* Start Supplied material *
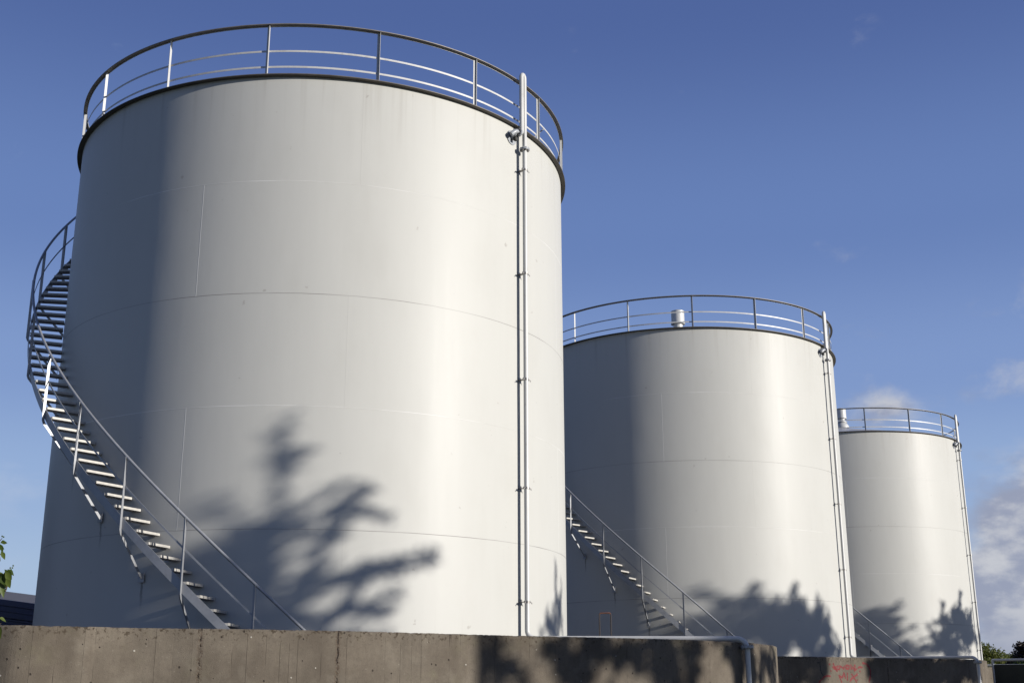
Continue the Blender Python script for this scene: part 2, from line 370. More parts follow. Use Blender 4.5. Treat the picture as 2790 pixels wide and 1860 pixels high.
def make_pipe(ad, endrel, pr=.045):
    root = empty('foam_pipe', C0 + Vector((0, 0, EYE)))
    T = -Vector((cos(R(ad)), sin(R(ad)), 0))      # tangent, to the left
    Nn = pol(1, ad)
    B0 = pol(TR + .15, ad, .83); TOP = 11.775
    p_top = B0.copy(); p_top.z = TOP
    q_top = p_top + T * .10; q_low = q_top.copy(); q_low.z = 10.50
    end = Vector((endrel[0], endrel[1], .79))
    down = end.copy(); down.z = -EYE + .05
    fl = q_low + T * .10
    path = [fl + Vector((0, 0, 0))]
    path += arc_pts(fl, q_low, q_top, .085)
    ctr = (p_top + q_top) / 2; ctr.z = TOP - .02
    for i in range(13):
        a = pi * i / 12; path.append(ctr + T * (.05 * cos(a)) + Vector((0, 0, .075 * sin(a))))
    path += arc_pts(p_top, B0, end, .14)
    path += arc_pts(B0, end, down, .17, 12)
    path.append(down)
    mb = MB(); mb.tube(path, pr, 20)
    mb.build('pipe', M_WHITE, root)
    def flange(c, ax, r=.088, th=.016, nb=8, name='flange', gap=.004, m=M_GREYPIPE):
        fb = MB(); ax = Vector(ax).normalized()
        for s_ in (-1, 1):
            z_ = s_ * (gap / 2 + th / 2)
            fb.lathe([(pr, z_ - th / 2), (r, z_ - th / 2), (r, z_ + th / 2), (pr, z_ + th / 2)], 28, c, ax, False)
        o = fb.build(name, m, root)
        A = ax.orthogonal().normalized(); B = ax.cross(A)
        for k_ in range(nb):
            a = 2 * pi * (k_ + .5) / nb; q_ = Vector(c) + (A * cos(a) + B * sin(a)) * (r - .022)
            bl = bpy.data.objects.new('bolt', bolt_mesh()); col.objects.link(bl); bl.parent = o; bl.location = q_
            bl.rotation_mode = 'QUATERNION'; bl.rotation_quaternion = ax.to_track_quat('Z', 'Y')
        return o
    flange(fl + T * .01, T)
    flange(B0 + Vector((0, 0, 10.214 - .83)), (0, 0, 1), .10)
    c_ = end.copy(); c_.z = .655
    flange(c_, (0, 0, 1), .11)
    # foam chamber: horn body against the shell below the rim, with a round plate
    mb = MB(); ch = fl + T * .03
    mb.tube([ch, ch + T * .05, ch + T * .10 - Nn * .02 - Vector((0, 0, .03)), ch + T * .14 - Nn * .06 - Vector((0, 0, .08))], [.045, .045, .047, .05], 20)
    c2 = pol(TR + .003, ad, 10.42) + T * .235
    mb.lathe([(0, .0), (.15, .0), (.15, .006), (0, .008)], 40, c2 , Nn, False)
    mb.tube([c2 + Nn * .01, c2 + Nn * .07 + Vector((0, 0, .02)), ch + T * .10], [.055, .05, .045], 20)
    mb.tube([c2 + Nn * .10 + Vector((0, 0, .03)), c2 + Nn * .10 + Vector((0, 0, .13))], .022, 12)
    fc = mb.build('foam_chamber', M_GREYPIPE, root)
    mb = MB(); mb.box(c2 + Nn * .09 + Vector((0, 0, -.03)), .035, .03, .055, T, Nn); mb.build('air_intake', M_DARK, fc)
    # pipe clamps on stand-offs
    cb = MB()
    cb.lathe([(pr + .001, -.02), (pr + .008, -.02), (pr + .008, .02), (pr + .001, .02)], 20, (0, 0, 0), (0, 0, 1), False)
    for s_ in (-1, 1):
        cb.tube([(s_ * (pr + .02), .0, 0), (s_ * (pr + .035), -.02, .0), (s_ * (pr + .055), -.03, -.008), (s_ * (pr + .07), -.022, -.03)], .007, 8)
        cb.box((s_ * (pr + .022), 0, 0), .02, .008, .018)
        cb.lathe([(0, -.02), (.013, -.02), (.013, .02), (0, .02)], 6, (s_ * (pr + .026), 0, 0), (0, 1, 0), False)
    cb.box((0, .105 - .01, 0), .035, .045, .006); cb.box((0, .145, 0), .05, .003, .05)
    c0 = None
    for zc_ in (9.775, 7.62, 5.53, 3.49, 1.46):
        loc = B0.copy(); loc.z = zc_
        if c0 is None: c0 = cb.build('clamp', M_BOLT, root); c0.location = loc; c0.rotation_euler = (0, 0, R(ad))
        else: share(c0, root, loc, R(ad))
    return root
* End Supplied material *
What is needed is an exact reproduction of the data, pictures excluded.

## Response to this task
Continue the Blender Python script for this scene: part 2, from line 370. More parts follow. Use Blender 4.5. Treat the picture as 2790 pixels wide and 1860 pixels high.
def make_pipe(ad, endrel, pr=.045):
    root = empty('foam_pipe', C0 + Vector((0, 0, EYE)))
    T = -Vector((cos(R(ad)), sin(R(ad)), 0))      # tangent, to the left
    Nn = pol(1, ad)
    B0 = pol(TR + .15, ad, .83); TOP = 11.775
    p_top = B0.copy(); p_top.z = TOP
    q_top = p_top + T * .10; q_low = q_top.copy(); q_low.z = 10.50
    end = Vector((endrel[0], endrel[1], .79))
    down = end.copy(); down.z = -EYE + .05
    fl = q_low + T * .10
    path = [fl + Vector((0, 0, 0))]
    path += arc_pts(fl, q_low, q_top, .085)
    ctr = (p_top + q_top) / 2; ctr.z = TOP - .02
    for i in range(13):
        a = pi * i / 12; path.append(ctr + T * (.05 * cos(a)) + Vector((0, 0, .075 * sin(a))))
    path += arc_pts(p_top, B0, end, .14)
    path += arc_pts(B0, end, down, .17, 12)
    path.append(down)
    mb = MB(); mb.tube(path, pr, 20)
    mb.build('pipe', M_WHITE, root)
    def flange(c, ax, r=.088, th=.016, nb=8, name='flange', gap=.004, m=M_GREYPIPE):
        fb = MB(); ax = Vector(ax).normalized()
        for s_ in (-1, 1):
            z_ = s_ * (gap / 2 + th / 2)
            fb.lathe([(pr, z_ - th / 2), (r, z_ - th / 2), (r, z_ + th / 2), (pr, z_ + th / 2)], 28, c, ax, False)
        o = fb.build(name, m, root)
        A = ax.orthogonal().normalized(); B = ax.cross(A)
        for k_ in range(nb):
            a = 2 * pi * (k_ + .5) / nb; q_ = Vector(c) + (A * cos(a) + B * sin(a)) * (r - .022)
            bl = bpy.data.objects.new('bolt', bolt_mesh()); col.objects.link(bl); bl.parent = o; bl.location = q_
            bl.rotation_mode = 'QUATERNION'; bl.rotation_quaternion = ax.to_track_quat('Z', 'Y')
        return o
    flange(fl + T * .01, T)
    flange(B0 + Vector((0, 0, 10.214 - .83)), (0, 0, 1), .10)
    c_ = end.copy(); c_.z = .655
    flange(c_, (0, 0, 1), .11)
    # foam chamber: horn body against the shell below the rim, with a round plate
    mb = MB(); ch = fl + T * .03
    mb.tube([ch, ch + T * .05, ch + T * .10 - Nn * .02 - Vector((0, 0, .03)), ch + T * .14 - Nn * .06 - Vector((0, 0, .08))], [.045, .045, .047, .05], 20)
    c2 = pol(TR + .003, ad, 10.42) + T * .235
    mb.lathe([(0, .0), (.15, .0), (.15, .006), (0, .008)], 40, c2 , Nn, False)
    mb.tube([c2 + Nn * .01, c2 + Nn * .07 + Vector((0, 0, .02)), ch + T * .10], [.055, .05, .045], 20)
    mb.tube([c2 + Nn * .10 + Vector((0, 0, .03)), c2 + Nn * .10 + Vector((0, 0, .13))], .022, 12)
    fc = mb.build('foam_chamber', M_GREYPIPE, root)
    mb = MB(); mb.box(c2 + Nn * .09 + Vector((0, 0, -.03)), .035, .03, .055, T, Nn); mb.build('air_intake', M_DARK, fc)
    # pipe clamps on stand-offs
    cb = MB()
    cb.lathe([(pr + .001, -.02), (pr + .008, -.02), (pr + .008, .02), (pr + .001, .02)], 20, (0, 0, 0), (0, 0, 1), False)
    for s_ in (-1, 1):
        cb.tube([(s_ * (pr + .02), .0, 0), (s_ * (pr + .035), -.02, .0), (s_ * (pr + .055), -.03, -.008), (s_ * (pr + .07), -.022, -.03)], .007, 8)
        cb.box((s_ * (pr + .022), 0, 0), .02, .008, .018)
        cb.lathe([(0, -.02), (.013, -.02), (.013, .02), (0, .02)], 6, (s_ * (pr + .026), 0, 0), (0, 1, 0), False)
    cb.box((0, .105 - .01, 0), .035, .045, .006); cb.box((0, .145, 0), .05, .003, .05)
    c0 = None
    for zc_ in (9.775, 7.62, 5.53, 3.49, 1.46):
        loc = B0.copy(); loc.z = zc_
        if c0 is None: c0 = cb.build('clamp', M_BOLT, root); c0.location = loc; c0.rotation_euler = (0, 0, R(ad))
        else: share(c0, root, loc, R(ad))
    return root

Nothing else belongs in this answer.